タクシーが、名古屋駅の新幹線口に近づこうとしたら、一切通れない。
 警察の方が、「ここから先には行けません」と丁寧におっしゃったけれども、その理由など、一言もお話にならない。
 
 じゃあ、ここで降りますと、タクシーから出た。

 そこから、新幹線に乗る太閤口までは、歩いてすぐである。
 ところが、もの凄い人の波が前の方にあって、それが壁のようになっていることがわかった。
 大きな日の丸が立てられていて、その周囲に、日の丸を持った人が何人かいる。みんなが、カメラを持った手を伸ばして、撮影しようとしている。

 ふと、スケート選手とか、スポーツをやっている方が凱旋帰国されたのかな、と思った。
 
 とにかく、一切先に進むことができない。よく見ると、目立たないように立っていらっしゃるが、SPの方々もたくさんいる。

 その時、前を誰かが通られて、フラッシュがいっせいに焚かれた。
 「ばんざい!」 「ばんざい!」と叫ぶ方がいらした。

 誰が通られたのか、見ることはできなかったが、通り過ぎられると、SPの方々が、「ゆっくりとお進みください」と言って、それから、人の壁がさっとゆるんで、太閤口に通ることが出来るようになった。

 この間、ほんの2、3分。

 道行く人の言葉で、皇太子さまがいらしていたことを知った。
 雅子さまもご一緒だったとのこと。

 それを聞いたとき、まっさきに思ったのは、「ああ、良かった」ということだった。雅子さまもご一緒で、良かった。

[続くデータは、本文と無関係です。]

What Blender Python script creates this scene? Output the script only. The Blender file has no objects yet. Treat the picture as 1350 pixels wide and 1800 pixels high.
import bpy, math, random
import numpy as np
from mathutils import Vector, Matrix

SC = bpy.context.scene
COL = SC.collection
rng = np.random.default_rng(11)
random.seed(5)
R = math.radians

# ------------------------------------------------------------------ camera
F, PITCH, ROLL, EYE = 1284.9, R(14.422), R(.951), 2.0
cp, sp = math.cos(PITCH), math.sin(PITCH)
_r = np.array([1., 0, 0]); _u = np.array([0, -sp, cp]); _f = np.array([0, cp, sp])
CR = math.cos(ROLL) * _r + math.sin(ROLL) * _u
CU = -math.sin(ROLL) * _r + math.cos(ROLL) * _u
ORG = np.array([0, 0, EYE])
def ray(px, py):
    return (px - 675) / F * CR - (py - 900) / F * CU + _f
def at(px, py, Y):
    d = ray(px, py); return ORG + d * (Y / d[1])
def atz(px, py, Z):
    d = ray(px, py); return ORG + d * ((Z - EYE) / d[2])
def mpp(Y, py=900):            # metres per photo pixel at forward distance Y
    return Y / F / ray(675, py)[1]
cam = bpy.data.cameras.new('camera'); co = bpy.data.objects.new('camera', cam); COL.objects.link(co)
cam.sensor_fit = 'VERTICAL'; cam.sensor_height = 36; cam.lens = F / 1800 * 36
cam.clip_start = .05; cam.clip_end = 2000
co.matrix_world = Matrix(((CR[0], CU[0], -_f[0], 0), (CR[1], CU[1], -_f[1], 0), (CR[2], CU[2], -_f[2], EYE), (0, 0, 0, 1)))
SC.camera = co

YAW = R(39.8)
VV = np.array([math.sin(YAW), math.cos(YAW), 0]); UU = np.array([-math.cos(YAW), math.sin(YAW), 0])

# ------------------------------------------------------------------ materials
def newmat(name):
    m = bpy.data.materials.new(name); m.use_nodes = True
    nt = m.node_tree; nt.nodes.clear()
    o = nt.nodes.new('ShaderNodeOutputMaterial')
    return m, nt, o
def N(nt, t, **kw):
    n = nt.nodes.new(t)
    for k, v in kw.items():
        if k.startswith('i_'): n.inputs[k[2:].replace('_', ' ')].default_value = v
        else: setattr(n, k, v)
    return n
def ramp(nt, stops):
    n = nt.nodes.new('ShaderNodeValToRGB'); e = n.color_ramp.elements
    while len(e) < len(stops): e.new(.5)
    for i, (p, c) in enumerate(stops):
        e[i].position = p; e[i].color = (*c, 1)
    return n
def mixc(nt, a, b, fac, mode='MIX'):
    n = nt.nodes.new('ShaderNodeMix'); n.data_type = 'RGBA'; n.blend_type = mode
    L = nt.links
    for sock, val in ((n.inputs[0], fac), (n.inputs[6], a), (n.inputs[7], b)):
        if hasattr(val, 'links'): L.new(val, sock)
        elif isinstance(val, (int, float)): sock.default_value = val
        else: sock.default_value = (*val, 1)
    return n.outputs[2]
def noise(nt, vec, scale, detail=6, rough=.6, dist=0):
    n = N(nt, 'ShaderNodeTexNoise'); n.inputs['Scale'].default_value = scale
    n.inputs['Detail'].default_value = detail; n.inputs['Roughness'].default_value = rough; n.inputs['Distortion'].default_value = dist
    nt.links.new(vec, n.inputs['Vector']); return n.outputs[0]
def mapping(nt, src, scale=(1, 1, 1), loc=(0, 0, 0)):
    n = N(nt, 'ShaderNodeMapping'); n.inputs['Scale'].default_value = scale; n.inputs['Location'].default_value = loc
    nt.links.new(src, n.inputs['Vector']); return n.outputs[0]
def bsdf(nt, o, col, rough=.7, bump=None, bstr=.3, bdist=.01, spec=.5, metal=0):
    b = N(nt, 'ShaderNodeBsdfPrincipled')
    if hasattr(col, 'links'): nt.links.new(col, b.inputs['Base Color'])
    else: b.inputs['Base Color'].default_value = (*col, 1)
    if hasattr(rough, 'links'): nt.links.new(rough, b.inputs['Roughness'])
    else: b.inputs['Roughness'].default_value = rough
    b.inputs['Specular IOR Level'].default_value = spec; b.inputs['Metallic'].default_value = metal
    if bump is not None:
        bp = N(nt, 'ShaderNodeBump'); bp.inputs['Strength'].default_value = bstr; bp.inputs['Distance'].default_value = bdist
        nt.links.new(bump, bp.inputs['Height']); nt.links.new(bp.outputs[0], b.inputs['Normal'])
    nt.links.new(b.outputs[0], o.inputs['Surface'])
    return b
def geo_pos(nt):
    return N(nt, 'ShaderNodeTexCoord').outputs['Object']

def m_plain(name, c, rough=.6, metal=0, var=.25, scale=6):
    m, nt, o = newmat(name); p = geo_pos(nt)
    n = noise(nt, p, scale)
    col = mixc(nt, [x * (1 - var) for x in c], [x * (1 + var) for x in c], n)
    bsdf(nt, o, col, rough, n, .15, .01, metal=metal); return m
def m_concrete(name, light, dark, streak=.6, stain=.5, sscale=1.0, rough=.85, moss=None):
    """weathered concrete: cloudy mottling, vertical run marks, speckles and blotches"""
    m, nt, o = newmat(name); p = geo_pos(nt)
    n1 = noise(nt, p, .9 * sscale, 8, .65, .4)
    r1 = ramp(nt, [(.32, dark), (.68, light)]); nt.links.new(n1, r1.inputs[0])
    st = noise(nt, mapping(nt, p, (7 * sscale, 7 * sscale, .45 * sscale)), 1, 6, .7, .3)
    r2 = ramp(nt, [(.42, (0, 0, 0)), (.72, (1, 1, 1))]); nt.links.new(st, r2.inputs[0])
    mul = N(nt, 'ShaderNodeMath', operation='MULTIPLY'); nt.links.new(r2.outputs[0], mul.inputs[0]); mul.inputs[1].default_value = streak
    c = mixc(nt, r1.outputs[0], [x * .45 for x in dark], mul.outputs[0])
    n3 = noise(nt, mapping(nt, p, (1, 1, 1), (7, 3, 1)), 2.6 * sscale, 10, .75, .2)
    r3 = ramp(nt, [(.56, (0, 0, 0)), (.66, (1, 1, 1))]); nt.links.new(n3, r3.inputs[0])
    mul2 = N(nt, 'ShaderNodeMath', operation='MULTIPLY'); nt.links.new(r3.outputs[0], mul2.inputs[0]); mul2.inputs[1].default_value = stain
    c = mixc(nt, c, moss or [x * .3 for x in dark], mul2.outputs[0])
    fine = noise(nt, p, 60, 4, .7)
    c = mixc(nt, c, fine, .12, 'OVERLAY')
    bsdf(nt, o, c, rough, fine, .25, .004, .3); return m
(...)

 歩きながら、あの、人の壁の何とも言えない雰囲気について考えた。
 確かに、スポーツ選手の凱旋でも、スターの来日でも、あの雰囲気は出なかっただろう。
 人の意識というものはふしぎで、そこには峡谷も深海もあり、皇太子夫妻がいらっしゃらないと生まれない沃野もあるのだろう。

 小林秀雄さんが、新嘗祭のことについて、講演の中で話していたのを思い出した。
 寒い中、陛下が儀式をされる間、外でずっと立っていて、温かい鴨汁が振る舞われるのではなかったか。

11月 11, 2014 at 07:34 午前 |

2014/11/03

沖縄の大地

行きの飛行機は、寄席を聴きながら、ずっとうとうとしていた。
 おそらく、たっぷりと2時間くらいは、温泉でゆったりとまどろんでいるような感じになっていたのではないかと思う。

 那覇空港は、修学旅行の学生でいっぱいだった。ぼくは、トイレに入って、白シャツと黒ジャケットに着替えた。

 送られてきた予定表には、空港から辺野古に行くとあった。いったいどのような服で行けばいいのかと、なんとなく考えこんでしまって、それで、結局は着替えた。

 辺野古は、ごくふつうの海辺だった。しかし、沖合に赤い線があって、そのあたりが埋め立てられるのだという。
 テントがあって、そこに何人かのひとたちが座り込みをしていた。
 一方、少し離れたところに、黒い街宣車が来ていて、ずっと軍歌を流していた。

 座り込みのリーダーの方とお話しした。初めて認識したことが二つあった。
 一つは、沖縄は台風がくると浜辺はたいへんで、誰も近づかない。10メートルの高さで盛り土をするというけど、それでだいじょうぶかということ。
 もう一つは、辺野古のあたりは、海が深くて、軍艦が寄港できる。つまり、単純なる移転ではなく、新しい基地の建設であると。

 海を見ているうちに、ふしぎな気持ちになった。テントと街宣車が、一つの風景の中に溶け込んでいる。
 
 ほんとうは、沖縄の大地は、異なる立場の人たちを、すべて受け入れるくらい、それくらい大きいのだろう。
 人間たちはしかし、つい、意見の違いをそのまま「壁」にしてしまう。

 帰りの飛行機は、また、寄席を聴きながらうとうとしていた。
 水が漏れる茶碗が千両になる「はてなの茶碗」。私の大好きな、上方のナンセンス噺。
 中で、天子さまが、「万葉仮名」で「はてな」と書かれるという話がある。
 さて、万葉仮名では、「はてな」とはどう書くのだろう、と思っていたら、いつの間にか羽田の光が見え始めた。